The Scotsman
Jerome Starkey, in Kabul

ANOTHER sliver of Helmand was handed over to United States marines yesterday, as the British garrison guarding a dam prepared to reinforce their battle-weary comrades in the death-trap town of Sangin.

About 150 soldiers at Forward Operating Base Zeebrugge, near the banks of the Kajaki Dam, were in the final stages of withdrawing last night, a spokesman said. American forces have already taken over.

The dam was built in the 1950s as part of a massive US aid programme to irrigate the Helmand river valley. A hydroelectric power station was added in 1975, but efforts to repair it after years of decay have stalled amid spiralling violence nearby.

Most of the towns within about five miles of the base have been completely abandoned because of the fighting. “British forces are redeploying from Kajaki with their heads held high, with the knowledge that they have changed the area for the better,” said Major-General Gordon Messenger. 

The soldiers at Kajaki lived in the old accommodation blocks built to house the dam’s engineers and in the summer they swam in the reservoir.

In 2007, thousands of soldiers were involved in a massive operation to deliver a third turbine to the dam’s powerhouse, but efforts to install it were postponed last year because contractors couldn’t get enough concrete to the site. It remains surrounded by insurgents.

What little power is emitted from the existing turbines is usually taxed by the Taleban in the outlying villages.

“Around 150 UK personnel, mainly part of the 40 Commando battlegroup, will now redeploy to thicken and deepen the British presence in Sangin,” the MoD said.

Sangin has claimed more British lives than anywhere else in Helmand.

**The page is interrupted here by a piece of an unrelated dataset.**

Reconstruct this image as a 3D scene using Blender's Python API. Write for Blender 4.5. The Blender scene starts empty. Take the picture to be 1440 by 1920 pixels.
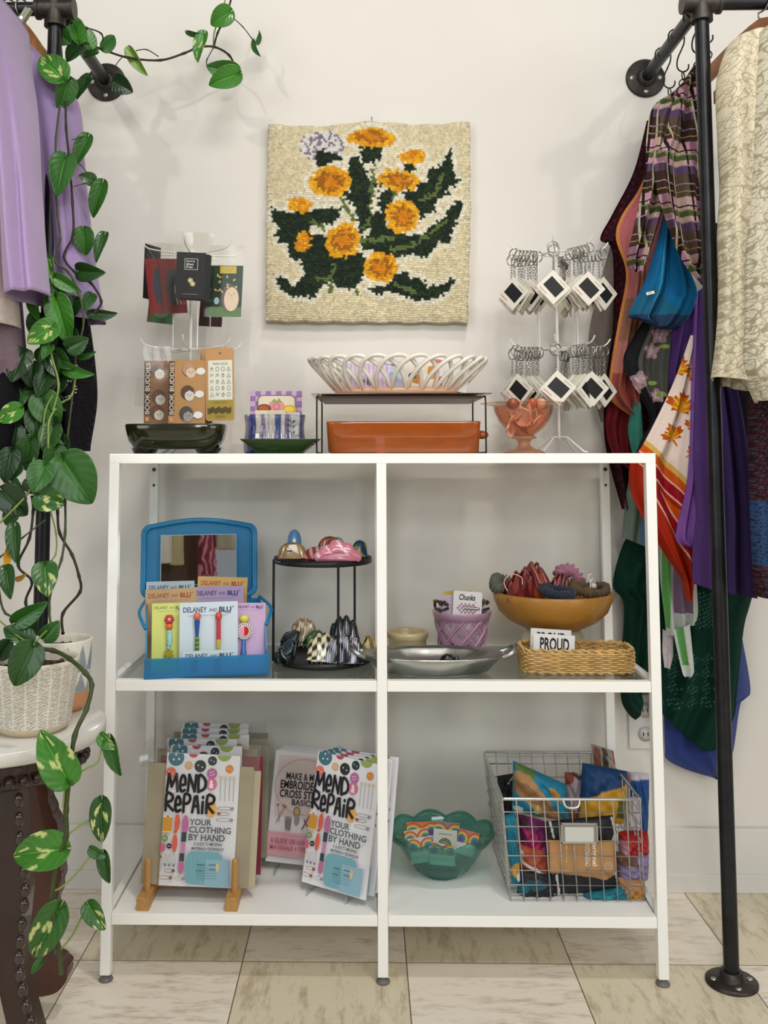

When the soldiers first deployed there in 2006, they were supposed to stay for only 72 hours.

The town, at the confluence of two rivers, has been home to criminal gangs and laboratories used to process the region’s lucrative opium harvests into heroin.

Many analysts believe that the British were inadvertently sucked into a war between two drugs cartels, fighting for control of the smuggling routes.